The Soap Box: Māori issues in the middle of a Coalition tug-of-war

Author
Barry Soper,
Publish Date
Wed, 12 Sep 2018, 6:37AM

One of the biggest problems for this Labour-led Government is appeasing so many vested and contrasting interests.

There are the trade unions and their demands for a return to collective bargaining, leaving the boardrooms bristling.

There are nurses, teachers and police officers all expecting a piece of the action from a party that's usually more sympathetic to them than the other lot.

There are Māori who have all come home to Labour expecting to have a comfortable co-existence for the foreseeable future.

And then there are the political parties to appease, The Greens are largely out of the ring, pottering around on the sidelines setting unrealisable targets and pillaging plastic.

And then there's New Zealand First which is by far and away the most powerful, a bit like a lightweight boxing with, and usually scoring a knockout, with a Labour heavyweight.

Leader Winston Peters finds it hard to disguise his disdain, be it in foreign affairs, law and order, refugees and now a new Māori Ministry which given his previous views, he won't have a bar of and neither will his Māori sidekick from the North Shane Jones.

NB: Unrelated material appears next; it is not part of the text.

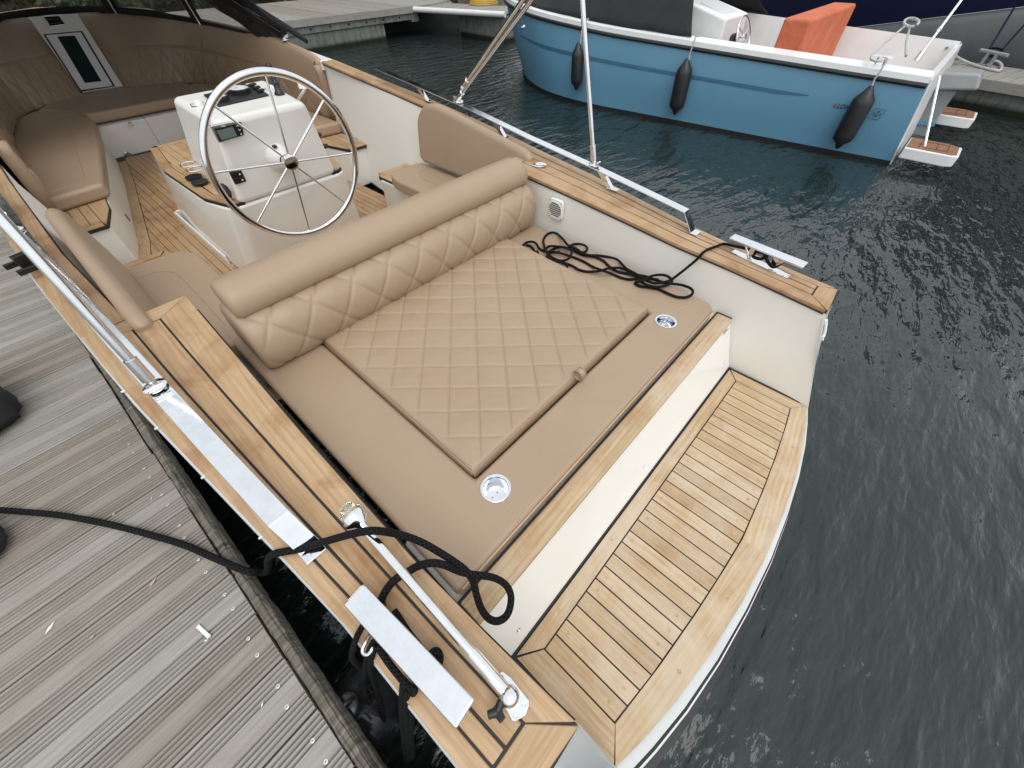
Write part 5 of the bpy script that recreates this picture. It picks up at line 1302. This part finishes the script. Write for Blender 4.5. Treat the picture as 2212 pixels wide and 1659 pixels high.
for s in (-1, 1):
    mb = MB(); n_ = 9; V = []
    for a_, b_ in zip(shp, wlp):
        for j in range(n_):
            t = j/(n_-1)*1.25; p = a_.lerp(b_, t); p.x -= (.03*math.sin(min(1, t)*math.pi))*(1 if p.x < BX-.1 else 0); V.append(mir(p, s))
    F = [[i*n_+j, i*n_+j+1, (i+1)*n_+j+1, (i+1)*n_+j] for i in range(len(shp)-1) for j in range(n_-1)]
    mb.add(V, F); mb.build('hull_side', 'blue', bb, smooth=True, angle=180)
    mb = MB(); mb.tube([mir(p+Vector((-.012,0,-.055)), s) for p in shp], .022, 8); mb.build('rubber_fender_strip', 'rubber', bb, smooth=True)
    # white side deck
    IN = []
    for i, p in enumerate(shp):
        q = p.copy(); d = (shp[min(i+1, len(shp)-1)]-shp[max(i-1, 0)]).normalized(); nn_ = Vector((d.y, -d.x, 0)); q = p+nn_*.17+Vector((0,0,.035)); q.x = min(q.x, BX); IN.append(q)
    V = []
    for a_, b_ in zip(shp, IN): V += [mir(a_+Vector((-.012,0,-.045)), s), mir(a_+Vector((-.004,0,.012)), s), mir(b_, s), mir(b_+Vector((.01,0,-.05)), s), mir(b_+Vector((.05,0,-.55)), s)]
    F = [[i*5+j, i*5+j+1, (i+1)*5+j+1, (i+1)*5+j] for i in range(len(shp)-1) for j in range(4)]
    mb = MB(); mb.add(V, F); mb.build('side_deck', 'white', bb, smooth=True, angle=35)
    # dark stripe lying on the hull
    mb = MB(); V = []
    for k_ in range(6, 41):
        a_, b_ = shp[min(k_, len(shp)-1)], wlp[min(k_, len(wlp)-1)]
        if k_ > 30: break
        i = k_
        th = .045 if i < 24 else .045*max(.2, (34-i)/10)
        if i < 8: th *= max(.15, (i-5.5)/2.5)
        for t in (.36, .36+th):
            p = a_.lerp(b_, t); p.x -= .03*math.sin(t*math.pi)+.004; V.append(mir(p, s))
    mb.add(V, [[2*i, 2*i+1, 2*i+3, 2*i+2] for i in range(len(V)//2-1)]); mb.build('hull_stripe', 'bluedark', bb)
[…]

Curiously there were none of his MPs at the heavily orchestrated photo-op around the Cabinet table to launch the Crown-Māori Partnership portfolio. But their reactions said it all, Peters described it as a work in progress while Jones asked what's up with the Ministry charged with Māori wellbeing, Te Puni Kōkiri and why is it still there? The Minister in Charge of it Nanaia Mahuta is apparently off looking for the answer.

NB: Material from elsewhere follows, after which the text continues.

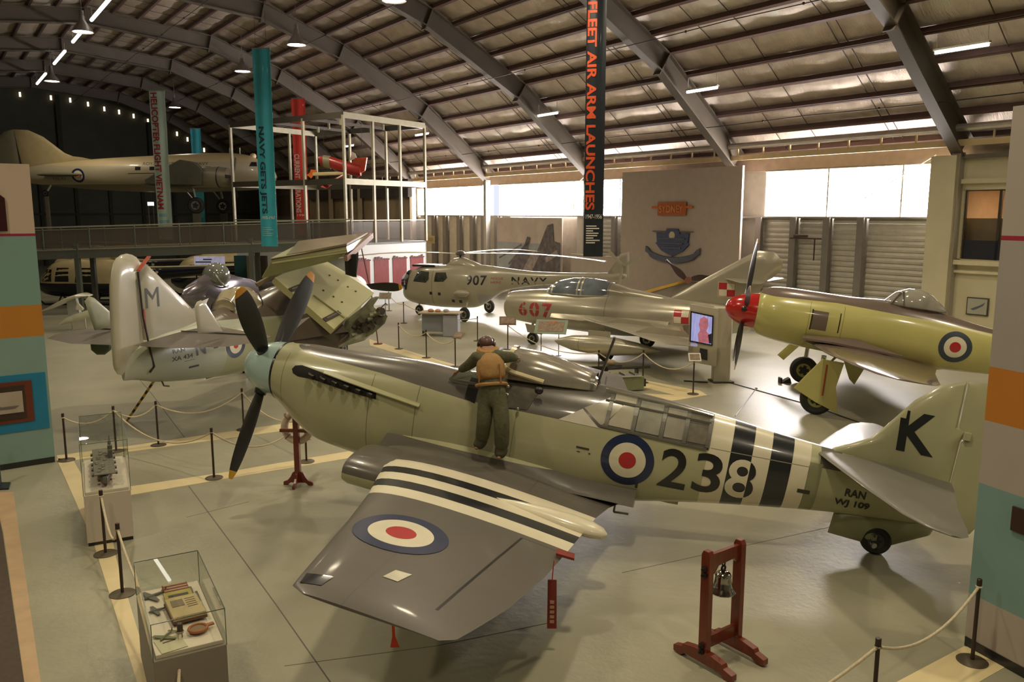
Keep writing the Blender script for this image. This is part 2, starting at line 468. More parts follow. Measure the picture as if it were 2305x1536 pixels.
for si, ((p0, z0), (p1, z1)) in enumerate(zip(PROF, PROF[1:])):
    L = math.hypot(p1 - p0, z1 - z0); dx, dz = (p1 - p0) / L, (z1 - z0) / L
    nx, nz = (dz, -dx) if -dx > 0 else (-dz, dx)
    if nz < 0: nx, nz = -nx, -nz
    k = max(1, round(L / 1.3)); st = L / k
    ang = math.atan2(dz, dx)
    for i in range(k):
        px_, pz_ = p0 + dx * st * i + nx * .52, z0 + dz * st * i + nz * .52
        o = bpy.data.objects.new('purlin', purl_me); link(o, ceiling)
        o.location = (px_, 39, pz_); o.rotation_euler = (0, math.atan2(nx, nz), 0)
        if si < 5:
            for j, s0 in enumerate(FR[1:]):
                o = bpy.data.objects.new('roof_panel', panel_meshes[(i * 3 + j * 5 + si) % 3 if (i + j) % 3 else 1]); link(o, ceiling)
                o.location = (p0 + dx * st * i + nx * .66, s0 if s0 != -5 else 0, z0 + dz * st * i + nz * .66)
                # local x runs along the slope
                ax = Vector((dx, 0, dz)); az = Vector((nx, 0, nz)); ay = az.cross(ax)
                sgn = 1 if ay.y > 0 else -1
                M = Matrix(((ax.x * st, 0, az.x, o.location.x), (0, 1, 0, s0), (ax.z * st, 0, az.z, o.location.z), (0, 0, 0, 1)))
                o.matrix_local = M
                for q in (2.4, 2.75, 5.9, 7.6):
                    a = Vector((px_, s0 + q, pz_ + .02)); b = a + Vector((dx * st, 0, dz * st))
                    if si < 4: rods.bar(a, b, .025)
    # outer roof sheet, added to stop world light leaking in
    g = G(); a = Vector((p0 + nx * .95, 0, z0 + nz * .95)); b = Vector((p1 + nx * .95, 0, z1 + nz * .95))
    e = Vector((dx, 0, dz)) * .3; a = a - e; b = b + e
    g.prism([a + Vector((0, -14, 0)), b + Vector((0, -14, 0)), b + Vector((0, 91, 0)), a + Vector((0, 91, 0))], Vector((nx, 0, nz)) * .05)
    g.out('roof_light_seal', pm('roof_light_seal', '8c857a', 0.6, 0.2, .1), ceiling, False)
o = rods.out('bridging_rods', pm('rod_steel', '574842', .6), ceiling, False); o['kind'] = 'stuff'
for s0 in FR:
    g = G(); P = PROF
    def off(i):
        def nrm(a, b):
            L = math.hypot(b[0] - a[0], b[1] - a[1]); x, z = -(b[1] - a[1]) / L, (b[0] - a[0]) / L
            return (x, z) if z > 0 else (-x, -z)
        ns = []
        if i > 0: ns.append(nrm(P[i - 1], P[i]))
        if i < len(P) - 1: ns.append(nrm(P[i], P[i + 1]))
        x = sum(n[0] for n in ns); z = sum(n[1] for n in ns); L = math.hypot(x, z); return x / L, z / L
    for (hh, ww, sh) in ((.86, .05, 0), (.05, .42, .42), (.05, .42, -.42)):
        for i in range(len(P) - 1):
            a, b = P[i], P[i + 1]; na, nb = off(i), off(i + 1); vs = []
            for (q, n_) in ((a, na), (b, nb)):
                for sx in (-1, 1):
                    for sz in (-1, 1):
                        k = sh + sz * hh / 2; vs.append((q[0] + n_[0] * k, s0 + sx * ww / 2, q[1] + n_[1] * k))
            g.add(vs, [(0, 1, 3, 2), (4, 6, 7, 5), (0, 4, 5, 1), (2, 3, 7, 6), (0, 2, 6, 4), (1, 5, 7, 3)])
    for i in range(1, len(P) - 1):   # gusset plates at the bends
        n_ = off(i); q = P[i]
        g.bar((q[0] - n_[0] * .62, s0, q[1] - n_[1] * .62), (q[0] + n_[0] * .44, s0, q[1] + n_[1] * .44), .40, .05, up=(1, 0, 0))
    g.out('rafter', steel, ceiling, False)
for p, z in ((27.9, 8.7), (23.3, 11.6), (17.8, 14.2), (12, 15.2)):
    g = G(); g.tube([(p, s, z - 0.05 * math.sin((s % 10) / 10 * math.pi)) for s in range(-10, 90, 2)], .018, 5)
    for s in range(-8, 88, 5): g.ball((p, s, z - .03), .05, 6, 4)
    g.out('wire', pm('wire_dark', '2c2522', .6), ceiling, False)
# ---- window wall
cream_w = pm('cream_wall', 'd8cfae', 0.6, 0, .05, 1)
door_steel = pm('roller_steel', 'cac4b6', 0.5, 0.15, .08, 3)
dark_post = pm('post_paint', '86807a', 0.55, 0.1, .08)
wall = bpy.data.objects.new('wall_right', None); C.objects.link(wall); wall['kind'] = 'structure'; wall.matrix_world = HM
def wb(name, c, d, m, parent=wall, bevel=0):
    g = G(); g.box(c, d); return g.out(name, m, parent, False, bevel)
wb('wall_sheet', (30.62, 39, 2.4), (.12, 102, 4.84), pm('wall_sheeting', 'b3ada0', .6, .1, .1))
wb('header_beam', (30.5, 39, 7.25), (.3, 102, .85), pm('header_paint', 'a3907f', .6, 0, .1))
wb('eave_rail', (29.62, 37, 7.42), (.10, 75, .22), pm('eave_cream', 'e0c898', .5, 0, .06))
g = G(); g.tube([(29.45, 2, 7.92), (29.45, 88, 7.92)], .13, 10); g.out('duct', pm('duct_skin', 'c9bfb2', .35, .5, .1), wall)
g = G()
for k in range(60): g.box((29.6, 3 + k * 1.35, 7.62), (.06, .06, .38))
g.out('eave_bracket', pm('eave_cream', 'e0c898'), wall, False)['kind'] = 'stuff'
# columns
for s0 in FR[2:]:
    o = wb('column', (29.75, s0, 3.55), (.34, .30, 7.1), steel_l)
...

And there's another battleground being laid by Peters, his promise of a binding referendum on the future of the seven Māori seats. It's the last thing Labour wants given that it's just got them back.

But Peters says if they want his party's support on their bill to entrench Māori seats, aimed at keeping them as an electoral option forever and a day, then they will have to agree to an amendment to their entrenchment bill.

Parliament's legal eagles say that can't happen, one issue is quite distinct from the other, you can't just tack a referendum amendment on the bill currently being considered. It would be unconstitutional.

Peters' response? Parliament is the master of its own destiny.

Yeah well, the official parliamentary position on that is, if everyone agrees, then they could possibly pull it off, or if Parliament's boss The Speaker deems it to be acceptable, then it's possible but it's impossible to see that happening.

There is another way, a motion to widen the entrenchment bill to allow for the referendum clause which would take a majority vote. Again unlikely given the issues are diametrically opposed.

But that's coalition Government that clearly takes more than a communications degree to manage.